The Hamdan case is the first time the Court has considered the lawfulness of military commissions since World War II, and the first time since the Civil War it has faced arguments about whether the political branches can strip the Court of its power to decide a case it has already agreed to hear. Human Rights First has filed a series of amicus briefs in the Hamdan case and has been an active participant in the case – beginning with Hamdan’s pretrial hearings in the commissions at Guantanamo Bay through amicus briefing in the Supreme Court.
Said Pearlstein: “Guantanamo Bay has become an albatross around the neck of U.S. national security. Allowing the detention situation there to continue to fester, without serious review by the courts, serves neither the interests of justice, nor the interests of the United States.”

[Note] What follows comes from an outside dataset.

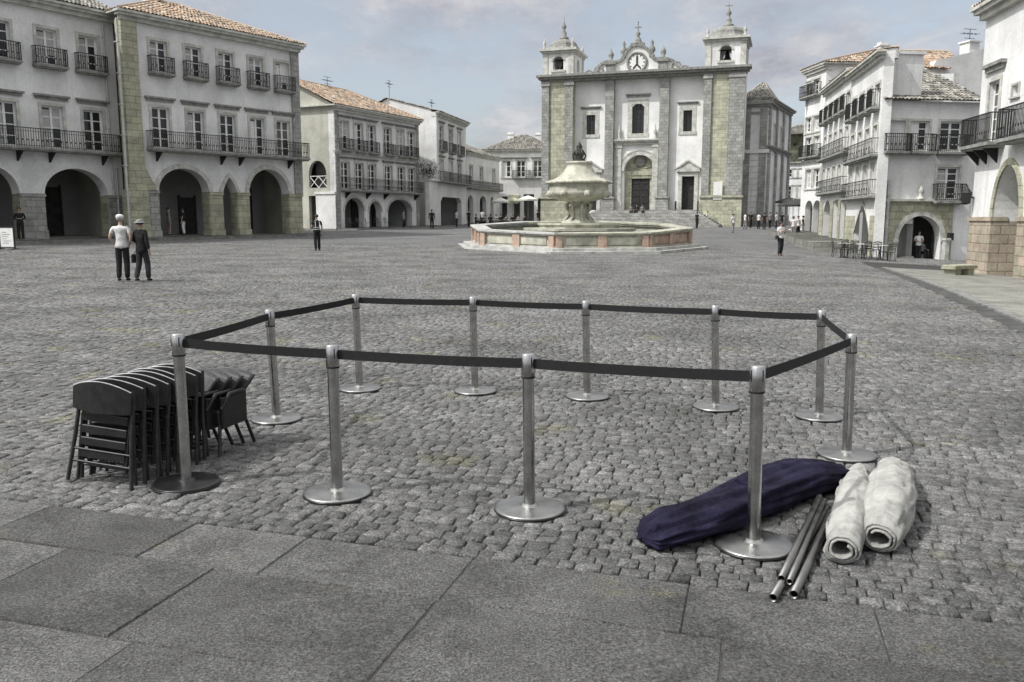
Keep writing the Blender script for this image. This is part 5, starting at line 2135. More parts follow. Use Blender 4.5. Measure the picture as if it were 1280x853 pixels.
# a second pile beside them: wide-backed shells leaning on each other
def make_shell_chair():
    o = thing("shell_chair", "topmost wide-backed charcoal chair of the leaning pile behind the blackened post", "chair", (0, 0, 0), 0, "wide-backed charcoal chairs in a leaning pile")
    n, mm = 12, 6
    vs, fs = [], []
    for side in (0, 1):
        for j in range(mm + 1):
            t = j / mm
            hw = .135 + .115 * t ** .8
            for k in range(n + 1):
                q = -1 + 2 * k / n
                x = q * hw
                y = .13 * t - .05 * q * q * t - .02 * side
                z = .345 + .21 * t - .03 * q * q * t + .012 * side
                vs.append((x, y, z))
    W = n + 1
    S_ = W * (mm + 1)
    for j in range(mm):
        for k in range(n):
            a = j * W + k
            fs.append((a, a + 1, a + W + 1, a + W))
            fs.append((S_ + a, S_ + a + W, S_ + a + W + 1, S_ + a + 1))
    rim = [k for k in range(W)] + [j * W + n for j in range(1, mm + 1)] + [mm * W + k for k in range(n - 1, -1, -1)] + [j * W for j in range(mm - 1, 0, -1)]
    for a, b in zip(rim, rim[1:] + rim[:1]):
        fs.append((b, a, S_ + a, S_ + b))
    m = MB()
    m.add(vs, fs, True)
    bo = m.build("backrest", "panel_grey", o)
    m = MB()
    m.tube([(vs[i][0], vs[i][1] - .008, vs[i][2] + .007) for i in rim], .008, 5, True)
    m.build("backrest_edge", "black_tube", bo)
    m = MB()
    m.box(-.19, .19, -.30, .03, .24, .33, .012)
    m.build("seat", "black_plastic", o)
    for s in (-1, 1):
        m = MB()
        m.box(s * .2 - .012, s * .2 + .012, -.29, .02, .2, .43, .01)
        m.tube([(s * .17, .05, .41), (s * .215, -.03, .44), (s * .215, -.2, .44), (s * .2, -.29, .34)], .016, 6)
        m.build("armrest", "black_plastic", o)
    for s in (-1, 1):
        l = MB()
        l.tube([(s * .17, .0, .3), (s * .2, .11, .008)], .0135, 7)
        l.build("leg", "black_tube", o)
        l = MB()
        l.tube([(s * .17, -.26, .3), (s * .2, -.33, .008)], .0135, 7)
        l.build("leg", "black_tube", o)
    return o


sc0 = make_shell_chair()
sb = gp(287, 556)
slab_ = ["second wide-backed charcoal chair from the top of the leaning pile", "third wide-backed charcoal chair, in the middle of the leaning pile", "lowest wide-backed charcoal chair of the leaning pile, next to the folded row"]
for i in range(4):
    x, y = sb.x - .055 - .07 * i, sb.y + .02 - .035 * i
    o = sc0 if i == 0 else dup(sc0, (x, y, 0), 0, slab_[i - 1])
    o.location = (x, y, G(x, y) + .0)
    o.rotation_euler = (0, 0, -.28 - .06 * i)

# ------------------------------------------------------------------ rolled canvas and poles
def spline(pts, n):
    out = []
    P = [pts[0]] + list(pts) + [pts[-1]]
    for i in range(1, len(P) - 2):
        for k in range(n):
            t = k / n
            a, b, c, d = (Vector(P[i - 1]), Vector(P[i]), Vector(P[i + 1]), Vector(P[i + 2]))
            out.append(.5 * ((2 * b) + (c - a) * t + (2 * a - 5 * b + 4 * c - d) * t * t + (3 * b - a - 3 * c + d) * t ** 3))
    out.append(Vector(pts[-1]))
    return out


def bundle(name, label, cat, pts, widths, heights, mat, seed, fold=.012):
    """closed cloth bundle lying on the ground, gathered in lengthwise folds"""
    path = spline(pts, 16)
    m = len(path)
    n = 56
    mb = MB()
    vs = []
    for i, p in enumerate(path):
        f = i / (m - 1) * (len(widths) - 1)
        k = min(int(f), len(widths) - 2)
        tt = f - k
        tt = tt * tt * (3 - 2 * tt)
        w = widths[k] * (1 - tt) + widths[k + 1] * tt
        h = heights[k] * (1 - tt) + heights[k + 1] * tt
        d = path[min(m - 1, i + 1)] - path[max(0, i - 1)]
        d.z = 0
        d.normalize()
        side = Vector((-d.y, d.x, 0))
        e = min(i, m - 1 - i)
        endk = min(1, (e / 3.0) ** .5) if e < 3 else 1
        for c in range(n):
            a = 2 * PI * c / n
            ca, sa = math.cos(a), math.sin(a)
            q = Vector((c / n * 6.28, i * .06, seed))
            rg_ = 1 - 2.2 * abs(mnoise.noise(Vector((ca * 2.1 + 5, sa * 2.1, i * .03 + seed))))
            fd = fold * (.9 * max(0, rg_) ** 2 * 1.4 + mnoise.noise(Vector((ca * 3.2, sa * 3.2, i * .045 + seed))) * 1.6 + mnoise.noise(Vector((ca * 7, sa * 7, i * .11 + seed * 2))) * .8 + .35 * math.sin(7 * a + .12 * i + 2 * mnoise.noise(Vector((i * .1, seed, 0)))))
            rw, rh = (w / 2 + fd) * endk, (h / 2 + fd) * endk
            z = h / 2 * (0.94) + rh * sa
            v = p + side * (rw * ca)
            g_ = G(v.x, v.y)
            v.z = max(g_ + .004, g_ + z)
            vs.append(v)
    fs = []
    for i in range(m - 1):
        for c in range(n):
            d = (c + 1) % n
            fs.append((i * n + c, i * n + d, (i + 1) * n + d, (i + 1) * n + c))
    fs += [tuple(range(n))[::-1], tuple((m - 1) * n + c for c in range(n))]
    o0 = path[0]
    mb.add([v - o0 for v in vs], fs, True)
    o = mb.build(name, mat)
    o.location = o0
    return tag(o, label, cat)


nv = [gp(803, 684), gp(860, 672), gp(940, 640), gp(1000, 616), gp(1052, 604)]
nv = [Vector((p.x, p.y, 0)) for p in nv]
nv = bundle("canvas_roll", "long navy canvas bundle lying on the setts behind the near steel post", "canvas roll", nv, [.22, .28, .30, .31, .19], [.12, .18, .20, .21, .13], "navy", 3.3, .02)


def spiral_roll(name, label, pts, rad, flat, turns, mat, seed, r_in=.3, wr=.012, lean=0.0):
    """a sheet rolled on itself: the open end shows the turns"""
    path = spline(pts, 14)
    m = len(path)
    n = int(44 * turns)
    mb = MB()
    th = .011
    grid = []
    for layer in (0, 1):
        for i, p in enumerate(path):
            f = i / (m - 1) * (len(rad) - 1)
            k = min(int(f), len(rad) - 2)
            tt = f - k
            Rr = rad[k] * (1 - tt) + rad[k + 1] * tt
            d = path[min(m - 1, i + 1)] - path[max(0, i - 1)]
            d.z = 0
            d.normalize()
            side = Vector((-d.y, d.x, 0))
            for c in range(n + 1):
                u = c / n
                a = 2 * PI * turns * u + lean + i * .012
                r = Rr * (r_in + (1 - r_in) * u ** .8)
                ca, sa = math.cos(a), math.sin(a)
                fd = wr * Rr / .1 * (mnoise.noise(Vector((ca * 2.5, sa * 2.5, i * .09 + seed))) * 1.3 + .9 * mnoise.noise(Vector((ca * 6, sa * 6, i * .1 + seed))) - 1.7 * max(0, 1 - 3 * abs(mnoise.noise(Vector((ca * 1.8 + i * .05, sa * 1.8, i * .12 + seed + 4)))))) * (.25 + .75 * u * u) * min(1, .5 + i / 8) * min(1, .2 + (m - 1 - i) / 9)
                r = r + fd - layer * th
                v = p + side * (r * ca * 1.0)
                g_ = G(v.x, v.y)
                z = Rr * flat + r * sa * flat
                # open edge wanders
                if i == 0:
                    v = v + d * (.006 * math.sin(2 * a) - .03 * (1 - u))
                v.z = max(g_ + .004 + .002 * (1 - layer), g_ + z + .004)
                grid.append(v)
    W = n + 1
    S_ = W * m
    fs = []
    for i in range(m - 1):
        for c in range(n):
            a = i * W + c
            fs.append((a, a + 1, a + W + 1, a + W)[::-1])
            fs.append((S_ + a, S_ + a + W, S_ + a + W + 1, S_ + a + 1)[::-1])
    rim = [k for k in range(W)] + [j * W + n for j in range(1, m)] + [(m - 1) * W + k for k in range(n - 1, -1, -1)] + [j * W for j in range(m - 2, 0, -1)]
    for a, b in zip(rim, rim[1:] + rim[:1]):
        fs.append((a, b, S_ + b, S_ + a))
    o0 = Vector((path[0].x, path[0].y, G(path[0].x, path[0].y)))
    mb.add([v - o0 for v in grid], fs, True)
    o = mb.build(name, mat)
    o.location = o0
    return tag(o, label, "canvas roll", "cream canvas rolls")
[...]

HRF’s latest brief argues that the military commissions are beyond the President’s statutory or constitutional authority because, among other things, they allow for the admission of evidence obtained under coercive interrogation. HRF welcomed the Administration’s announcement last night of a new rule excluding evidence obtained through torture from consideration by the Guantanamo military commissions, but noted it was a limited step. “The new rule falls far short of bringing the commissions into compliance with ordinary U.S. military justice standards or what’s permissible under U.S. constitutional or international law. These laws, with which any U.S. military tribunal must comply, require the exclusion of not only evidence gained under torture per se, but all evidence gained under unlawful coercion, including the kinds of cruel, inhuman and degrading treatment that has been documented at Guantanamo Bay and is now prohibited by the McCain law passed last year,” Pearlstein said.